MATERIAL PROVIDED:
==================================================

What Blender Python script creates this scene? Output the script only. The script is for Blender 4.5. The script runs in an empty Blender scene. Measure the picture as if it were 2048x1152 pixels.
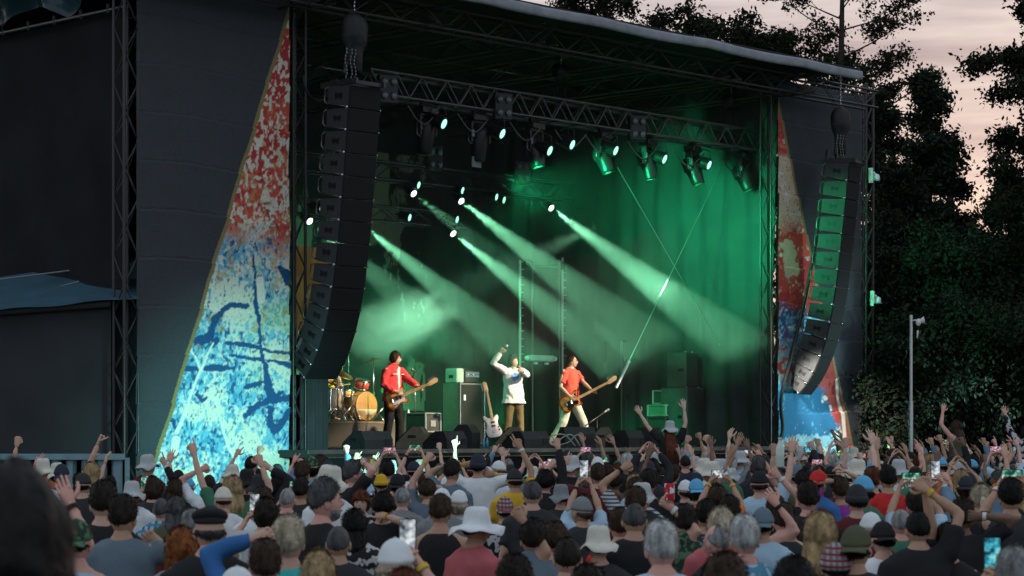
import bpy, math, random
import numpy as np
from mathutils import Vector, Matrix, Euler

random.seed(7)
RNG = np.random.default_rng(7)
sc = bpy.context.scene
COL = sc.collection
R = math.radians

# ------------------------------------------------------------------ camera
F, CH, HOR = 4500.0, 2.10, 866.0          # focal length in photo pixels, camera height, horizon row
cam = bpy.data.cameras.new("camera")
cam.sensor_width = 36.0
cam.lens = 36.0 * F / 2048.0
cam.shift_y = (HOR - 576.0) / 2048.0
cam.clip_start = 0.1
cam.clip_end = 3000.0
cam.dof.use_dof = True
cam.dof.focus_distance = 41.0
cam.dof.aperture_fstop = 6.0
cam_o = bpy.data.objects.new("camera", cam)
cam_o.location = (0, 0, CH)
cam_o.rotation_euler = (R(90), 0, 0)
COL.objects.link(cam_o)
sc.camera = cam_o

# ------------------------------------------------------------------ sky: dusk, pink towards the sunset, slate blue overhead
SUN_EL, SUN_AZ = R(2.0), R(16.0)          # sun almost down, ahead and a little to the right
SKY_NISHITA = 0.016
SKY_CLOUD = 0.74
world = bpy.data.worlds.new("World")
sc.world = world
world.use_nodes = True
wt = world.node_tree
wt.nodes.clear()
def wn(t, **k):
    n = wt.nodes.new(t)
    for a, b in k.items(): setattr(n, a, b)
    return n
def wl(a, b): wt.links.new(a, b)
sky = wn("ShaderNodeTexSky", sky_type='NISHITA', sun_disc=False, sun_elevation=SUN_EL, sun_rotation=SUN_AZ)
bg1 = wn("ShaderNodeBackground"); bg1.inputs[1].default_value = SKY_NISHITA
wl(sky.outputs[0], bg1.inputs[0])
tc = wn("ShaderNodeTexCoord")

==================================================

STATED EXERCISE:
From the data, list each line in which the string "pixels" appears.

ANSWER:
What Blender Python script creates this scene? Output the script only. The script is for Blender 4.5. The script runs in an empty Blender scene. Measure the picture as if it were 2048x1152 pixels.
F, CH, HOR = 4500.0, 2.10, 866.0          # focal length in photo pixels, camera height, horizon row